La normativa statunitense, vale a dire l’articolo 702 della FISA e l’Executive Order 12333, cui fa riferimento la Corte, si applica a qualsiasi trasferimento verso gli Stati Uniti per via elettronica, indipendentemente dallo strumento utilizzato per il trasferimento
Tale decisione ha ingenerato scompiglio a livello europeo in tutti i titolari del trattamento e loro consulenti, tanto più che la decisione non ha previsto alcun “periodo di grazia”, procedendo anzi ad annullare la validità del Privacy Shield senza preservarne gli effetti, in quanto la normativa americana che è oggetto di valutazione da parte della Corte non fornisce un livello di protezione sostanzialmente equivalente a quello dell’UE.
La soluzione suggerita dall’EDPB non lascia apparentemente via di scampo: i trasferimenti sulla base di tale quadro giuridico sono illegali e pertanto qualora un Titolare del trattamento desideri continuare a trasferire i dati verso gli Stati Uniti, dovrà verificare se ciò sia possibile sulla base delle attuali condizioni di liceità.
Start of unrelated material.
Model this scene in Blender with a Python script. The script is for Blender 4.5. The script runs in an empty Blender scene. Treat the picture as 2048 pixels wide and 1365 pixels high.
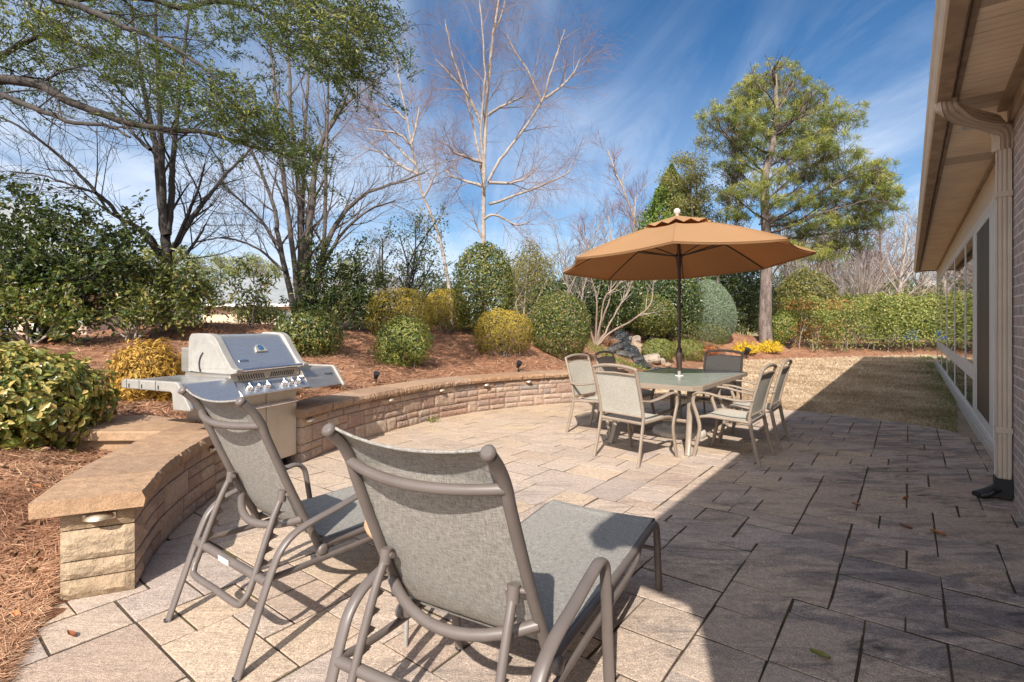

La Corte sottolinea che taluni programmi di sorveglianza che consentono alle autorità pubbliche statunitensi di accedere ai dati personali trasferiti dall’UE agli Stati Uniti per motivi di sicurezza nazionale non prevedono limitazioni al potere conferito alle autorità statunitensi né garanzie per soggetti non statunitensi potenzialmente sottoposti a tale sorveglianza.
2. Le clausole contrattuali-tipo (“CCS”)
L’articolo 702 della FISA si applica a ogni “fornitore di servizi di comunicazione elettronica” (cfr. la definizione di cui all’articolo 1881 dell’USC 50, lett. b), mentre l’Executive Order 12333 disciplina la sorveglianza elettronica, definita come “acquisizione di una comunicazione non pubblica con mezzi elettronici senza il consenso di una persona che è parte di una comunicazione elettronica o, in caso di comunicazione non elettronica, senza il consenso di una persona visibilmente presente nel luogo della comunicazione, con l’esclusione dell’impiego di dispositivi radio di direzionamento al solo scopo di stabilire la posizione di un apparato trasmittente” (3.4;b).
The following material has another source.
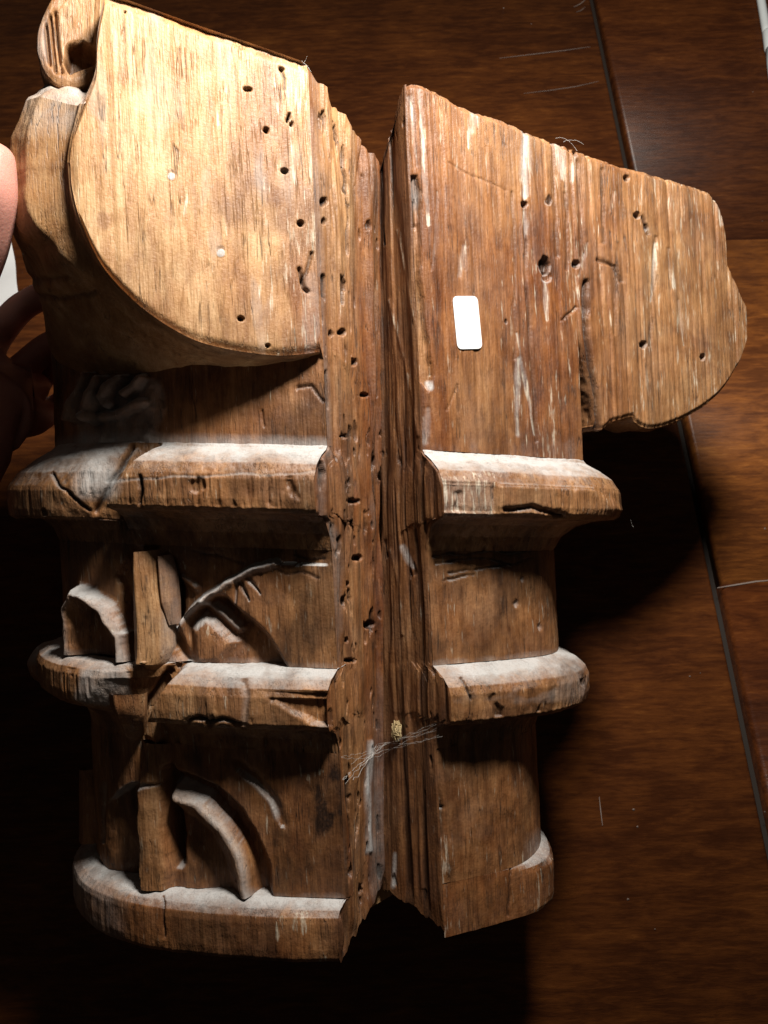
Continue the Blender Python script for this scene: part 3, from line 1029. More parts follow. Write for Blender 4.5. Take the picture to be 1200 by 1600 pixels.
# grubby purple-brown patches toward the notch and the foot
n = fbm(P, (38, 38, 16), 79, 3)
m[..., 3] -= 0.48 * ss(.50, .66, n) * ss(260, 420, px)
m[..., 3] -= 0.22 * ss(360, 520, py) * n
m[..., 1] += 0.28 * ss(545, 556, py)
# rounded arris all round
edge = np.minimum.reduce([(Z2D - zlo), (zhi - Z2D), (tmax - T2)])
d -= 0.0022 * ss(0.006, 0, edge) ** 1.5 * (0.6 + 0.8 * fbm(P, (70, 70, 70), 81, 2))
PL = P + NL * d[..., None]
volL = build('volute_side', [(PL, m, True)])

# outline of the left volute, clockwise from the notch corner along the foot and up to the break
def rim3(tz):
    return np.stack([A0[0] + DL[0] * tz[:, 0], A0[1] + DL[1] * tz[:, 0], tz[:, 1]], -1)
side_tz = dense_curve([on_plane(x, y, A0, DL) for x, y in sd_px], 160)[::-1]
i_brk = int(0.36 * 160)
outl = np.vstack([lo[::2], side_tz[1:i_brk]])
R0 = rim3(outl)
tang = np.gradient(outl, axis=0)
tang /= np.linalg.norm(tang, axis=1, keepdims=True)
outn = np.stack([tang[:, 1], -tang[:, 0]], -1)
# must point away from the middle of the face
cc = np.array([0.06, outl[:, 1].mean() + 0.05])
flip = np.sign(np.sum(outn * (outl - cc), axis=1, keepdims=True))
outn = outn * np.where(flip == 0, 1, flip)
for _ in range(25):
    outn[1:-1] = (outn[:-2] + 2 * outn[1:-1] + outn[2:]) / 4
outn /= np.linalg.norm(outn, axis=1, keepdims=True)
out3 = np.stack([DL[0] * outn[:, 0], DL[1] * outn[:, 0], outn[:, 1]], -1)
BK = np.array([-math.sin(YL), math.cos(YL), 0.0])
ws = np.concatenate([np.linspace(0, .006, 12), np.linspace(.006, .082, 120)[1:]])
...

La Corte ha ribadito, pertanto, che la normativa degli Stati Uniti non garantisce un livello di protezione sostanzialmente equivalente. La possibilità o meno di trasferire dati personali sulla base di Clausole contrattuali tipo dipende dall’esito della valutazione che il Titolare dovrà compiere, tenuto conto delle circostanze del trasferimento e delle misure supplementari eventualmente messe in atto.
Le misure supplementari, unitamente alle Clausole contrattuali tipo, alla luce di un’analisi caso per caso delle circostanze del trasferimento, dovrebbero garantire che la normativa statunitense non interferisca con l’adeguato livello di protezione garantito dalle Clausole contrattuali tipo e dalle misure supplementari stesse.
Avverte però l’EDPB che qualora il Titolare europeo giunga alla conclusione che, tenuto conto delle circostanze del trasferimento e delle eventuali misure supplementari, non vi sarebbero adeguate garanzie, dovrà sospendere o porre fine al trasferimento di dati personali.
Nel caso in cui si intenda continuare, ciononostante, a trasferire i dati, dovrà informarne l’Autorità competente, vale a dire il Garante per la protezione dei dati personali.